A comment on this draft is that it might be misleading on the
security levels it claims. It mentions: "The Fact Sheet on Suite B
Cryptography requires key establishment and authentication
algorithms based on Elliptic Curve Cryptography and encryption
using AES [AES].  Suite B algorithms are defined to support two
minimum levels of security: 128 and 192 bits."

However the (D)TLS Finished message is protected by a 96-bit MAC,
thus an attacker that can break a 96-bit MAC can manipulate the TLS
handshake in any way he desires (TLS version rollback, removal of
extensions and possibly more). IMO this disqualifies the proposed
ciphersuites from claiming more than 96-bits of security.
It is important to distinguish between off-line and on-line attacks.

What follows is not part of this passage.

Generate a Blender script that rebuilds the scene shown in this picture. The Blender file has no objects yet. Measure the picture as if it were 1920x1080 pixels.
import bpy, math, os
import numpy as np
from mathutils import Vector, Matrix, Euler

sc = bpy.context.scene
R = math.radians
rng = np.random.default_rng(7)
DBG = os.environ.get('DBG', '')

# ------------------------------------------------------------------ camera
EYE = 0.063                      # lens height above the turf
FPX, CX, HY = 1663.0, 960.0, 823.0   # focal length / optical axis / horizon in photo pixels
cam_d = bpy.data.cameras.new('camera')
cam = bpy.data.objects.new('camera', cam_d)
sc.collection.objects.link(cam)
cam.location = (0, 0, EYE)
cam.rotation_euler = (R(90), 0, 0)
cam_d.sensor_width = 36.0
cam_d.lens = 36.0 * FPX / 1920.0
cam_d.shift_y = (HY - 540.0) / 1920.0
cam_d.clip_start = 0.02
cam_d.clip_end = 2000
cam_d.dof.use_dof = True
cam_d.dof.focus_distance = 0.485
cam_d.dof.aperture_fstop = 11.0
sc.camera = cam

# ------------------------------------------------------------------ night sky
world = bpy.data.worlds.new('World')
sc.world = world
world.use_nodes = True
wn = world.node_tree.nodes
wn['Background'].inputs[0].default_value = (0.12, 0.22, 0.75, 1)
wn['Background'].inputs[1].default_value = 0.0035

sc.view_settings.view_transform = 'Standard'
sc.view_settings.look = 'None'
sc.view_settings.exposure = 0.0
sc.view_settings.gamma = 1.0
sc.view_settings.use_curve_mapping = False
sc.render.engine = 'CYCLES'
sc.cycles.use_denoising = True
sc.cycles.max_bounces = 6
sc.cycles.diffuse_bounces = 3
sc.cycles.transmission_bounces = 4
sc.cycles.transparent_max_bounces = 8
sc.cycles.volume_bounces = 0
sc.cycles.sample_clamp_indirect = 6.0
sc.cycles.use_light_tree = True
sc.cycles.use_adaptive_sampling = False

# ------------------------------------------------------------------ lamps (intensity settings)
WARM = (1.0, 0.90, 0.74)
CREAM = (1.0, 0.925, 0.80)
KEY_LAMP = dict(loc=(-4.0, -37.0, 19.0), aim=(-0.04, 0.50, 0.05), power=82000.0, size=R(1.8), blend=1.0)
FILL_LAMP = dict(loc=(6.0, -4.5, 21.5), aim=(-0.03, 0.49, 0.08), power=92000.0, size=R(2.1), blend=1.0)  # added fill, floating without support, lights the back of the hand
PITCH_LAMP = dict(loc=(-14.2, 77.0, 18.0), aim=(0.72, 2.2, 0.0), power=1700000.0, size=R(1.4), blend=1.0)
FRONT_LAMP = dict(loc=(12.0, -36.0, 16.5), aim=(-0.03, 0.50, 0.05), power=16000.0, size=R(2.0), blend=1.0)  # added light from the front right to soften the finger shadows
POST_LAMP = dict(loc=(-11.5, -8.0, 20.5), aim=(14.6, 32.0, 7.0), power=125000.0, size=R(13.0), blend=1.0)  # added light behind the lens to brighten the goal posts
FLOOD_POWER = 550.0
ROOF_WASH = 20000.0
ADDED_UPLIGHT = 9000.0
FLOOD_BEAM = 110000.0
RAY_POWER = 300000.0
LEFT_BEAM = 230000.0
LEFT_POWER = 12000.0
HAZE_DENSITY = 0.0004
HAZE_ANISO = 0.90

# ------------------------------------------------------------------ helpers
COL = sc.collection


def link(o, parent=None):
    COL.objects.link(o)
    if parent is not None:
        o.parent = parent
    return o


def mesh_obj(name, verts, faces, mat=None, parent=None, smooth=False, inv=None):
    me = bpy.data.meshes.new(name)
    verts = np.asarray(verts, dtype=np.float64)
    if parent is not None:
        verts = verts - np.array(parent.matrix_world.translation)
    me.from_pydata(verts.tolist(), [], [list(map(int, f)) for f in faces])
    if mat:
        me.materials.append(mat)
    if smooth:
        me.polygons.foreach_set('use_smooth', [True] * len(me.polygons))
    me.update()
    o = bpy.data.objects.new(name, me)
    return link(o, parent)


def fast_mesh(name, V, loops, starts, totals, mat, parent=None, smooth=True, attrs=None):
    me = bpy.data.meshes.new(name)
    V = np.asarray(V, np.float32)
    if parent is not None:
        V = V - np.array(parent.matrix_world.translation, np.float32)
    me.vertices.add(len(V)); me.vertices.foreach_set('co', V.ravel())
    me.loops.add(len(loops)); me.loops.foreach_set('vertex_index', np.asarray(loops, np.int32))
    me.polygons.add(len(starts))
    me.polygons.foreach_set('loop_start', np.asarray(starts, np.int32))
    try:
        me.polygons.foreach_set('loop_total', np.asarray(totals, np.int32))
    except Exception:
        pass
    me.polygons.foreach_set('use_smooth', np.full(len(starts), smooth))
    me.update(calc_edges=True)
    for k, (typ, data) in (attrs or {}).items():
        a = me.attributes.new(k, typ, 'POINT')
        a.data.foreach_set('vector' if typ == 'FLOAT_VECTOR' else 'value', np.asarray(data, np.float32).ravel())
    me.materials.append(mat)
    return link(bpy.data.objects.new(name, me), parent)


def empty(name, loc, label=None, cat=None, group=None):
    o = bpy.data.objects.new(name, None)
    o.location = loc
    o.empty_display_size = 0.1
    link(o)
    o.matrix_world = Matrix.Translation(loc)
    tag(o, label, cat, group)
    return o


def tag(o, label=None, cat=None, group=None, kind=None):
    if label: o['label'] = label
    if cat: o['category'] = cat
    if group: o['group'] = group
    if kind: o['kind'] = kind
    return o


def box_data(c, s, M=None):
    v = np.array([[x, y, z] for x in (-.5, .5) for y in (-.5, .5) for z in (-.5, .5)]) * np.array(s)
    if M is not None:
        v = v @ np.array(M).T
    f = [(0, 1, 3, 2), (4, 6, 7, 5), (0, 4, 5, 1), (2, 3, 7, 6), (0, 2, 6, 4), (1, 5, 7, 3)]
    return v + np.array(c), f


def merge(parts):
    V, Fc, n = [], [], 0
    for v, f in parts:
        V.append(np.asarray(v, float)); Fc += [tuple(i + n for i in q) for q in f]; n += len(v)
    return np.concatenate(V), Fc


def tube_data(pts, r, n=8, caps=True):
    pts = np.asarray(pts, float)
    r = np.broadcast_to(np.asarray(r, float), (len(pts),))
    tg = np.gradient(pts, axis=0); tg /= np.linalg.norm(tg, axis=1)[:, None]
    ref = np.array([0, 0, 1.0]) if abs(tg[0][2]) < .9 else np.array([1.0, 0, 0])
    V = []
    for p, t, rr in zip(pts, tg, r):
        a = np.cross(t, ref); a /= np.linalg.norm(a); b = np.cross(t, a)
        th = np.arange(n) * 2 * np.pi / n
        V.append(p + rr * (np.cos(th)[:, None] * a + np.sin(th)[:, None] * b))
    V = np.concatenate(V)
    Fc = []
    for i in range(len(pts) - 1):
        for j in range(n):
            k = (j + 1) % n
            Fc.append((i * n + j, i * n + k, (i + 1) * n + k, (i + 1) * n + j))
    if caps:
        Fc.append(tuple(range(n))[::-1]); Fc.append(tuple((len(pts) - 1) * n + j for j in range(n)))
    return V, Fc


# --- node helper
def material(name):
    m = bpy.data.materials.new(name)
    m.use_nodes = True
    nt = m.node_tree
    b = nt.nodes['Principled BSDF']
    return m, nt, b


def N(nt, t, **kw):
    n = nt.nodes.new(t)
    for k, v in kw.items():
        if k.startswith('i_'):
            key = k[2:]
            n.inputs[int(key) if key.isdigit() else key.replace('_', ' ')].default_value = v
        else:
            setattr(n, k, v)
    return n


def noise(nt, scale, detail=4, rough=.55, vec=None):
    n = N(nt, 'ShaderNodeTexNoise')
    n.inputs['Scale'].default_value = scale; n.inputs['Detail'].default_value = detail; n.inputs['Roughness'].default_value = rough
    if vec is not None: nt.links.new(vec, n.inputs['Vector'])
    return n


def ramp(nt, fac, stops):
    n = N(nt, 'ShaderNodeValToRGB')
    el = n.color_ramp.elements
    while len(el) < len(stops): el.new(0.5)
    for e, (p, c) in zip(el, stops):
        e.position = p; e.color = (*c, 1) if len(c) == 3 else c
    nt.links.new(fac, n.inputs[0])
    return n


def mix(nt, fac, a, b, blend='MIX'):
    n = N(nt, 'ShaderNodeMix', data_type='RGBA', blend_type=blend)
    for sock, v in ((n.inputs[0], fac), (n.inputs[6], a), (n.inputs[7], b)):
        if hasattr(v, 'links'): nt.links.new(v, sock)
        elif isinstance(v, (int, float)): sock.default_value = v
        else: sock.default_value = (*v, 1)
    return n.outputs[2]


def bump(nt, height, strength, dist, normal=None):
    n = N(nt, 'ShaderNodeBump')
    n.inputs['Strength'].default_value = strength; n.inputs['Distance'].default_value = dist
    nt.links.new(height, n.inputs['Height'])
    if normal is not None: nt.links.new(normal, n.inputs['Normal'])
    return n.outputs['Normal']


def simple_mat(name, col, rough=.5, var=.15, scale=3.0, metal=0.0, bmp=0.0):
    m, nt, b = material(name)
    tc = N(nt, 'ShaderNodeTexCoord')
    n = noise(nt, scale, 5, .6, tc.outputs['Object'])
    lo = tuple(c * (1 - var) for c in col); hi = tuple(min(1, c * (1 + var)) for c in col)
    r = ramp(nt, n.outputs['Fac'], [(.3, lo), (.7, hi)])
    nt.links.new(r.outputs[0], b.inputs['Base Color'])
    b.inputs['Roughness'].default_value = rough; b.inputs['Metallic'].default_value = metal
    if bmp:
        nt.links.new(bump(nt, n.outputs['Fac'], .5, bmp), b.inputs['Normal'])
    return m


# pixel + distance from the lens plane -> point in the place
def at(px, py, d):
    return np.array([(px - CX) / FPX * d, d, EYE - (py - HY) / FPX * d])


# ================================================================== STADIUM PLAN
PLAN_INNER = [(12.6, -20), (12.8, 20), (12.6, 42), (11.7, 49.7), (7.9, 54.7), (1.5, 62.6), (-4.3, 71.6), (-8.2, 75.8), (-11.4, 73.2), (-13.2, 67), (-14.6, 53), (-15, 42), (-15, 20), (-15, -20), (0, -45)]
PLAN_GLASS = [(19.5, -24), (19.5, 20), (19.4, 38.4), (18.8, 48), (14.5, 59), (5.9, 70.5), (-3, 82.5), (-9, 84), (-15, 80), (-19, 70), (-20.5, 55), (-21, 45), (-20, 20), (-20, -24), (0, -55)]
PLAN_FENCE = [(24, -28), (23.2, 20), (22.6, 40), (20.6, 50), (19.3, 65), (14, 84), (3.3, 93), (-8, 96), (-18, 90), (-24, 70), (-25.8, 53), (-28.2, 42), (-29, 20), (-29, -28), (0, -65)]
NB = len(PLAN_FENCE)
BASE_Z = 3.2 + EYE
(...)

It is common (though perhaps not universal) to rate the strength of
cryptography in terms of resistance to off-line attack, and that is
what Suite B minimum levels of security express.  However, there is
no commonly agreed metric for strength against on-line attacks.  In
practice, resistance to on-line attack can be pragmatically stronger
than resistance to off-line attack, while appearing to be
mathematically weaker.  In TLS, there is no off-line attack against
the MAC in the finished message.  To test a trial guess, the attacker
must present it to the intended recipient on-line.  The protocol only
allows one chance to get the "finished" message right.  If the
message does not verify, there is a fatal error, the connection is
terminated and all cryptographic keys for the connection are
discarded.  To be secure, the probability of success has to be low
enough to be operationally impractical, as opposed to being low
enough to be technologically infeasible.  One could argue that a
32-bit or 64-bit MAC would be plenty generous for security; however,
RFC 5246 already specifies that the MAC be no shorter than 96 bits.
That is more than enough to be suitable with ANY metric for on-line
cryptographic strength, not just 128 or 192 bits needed for Suite B.

I understand that an on-line attack might have different security level requirements, but maybe it should be made clear on the security considerations that the mentioned security levels apply to off-line attacks.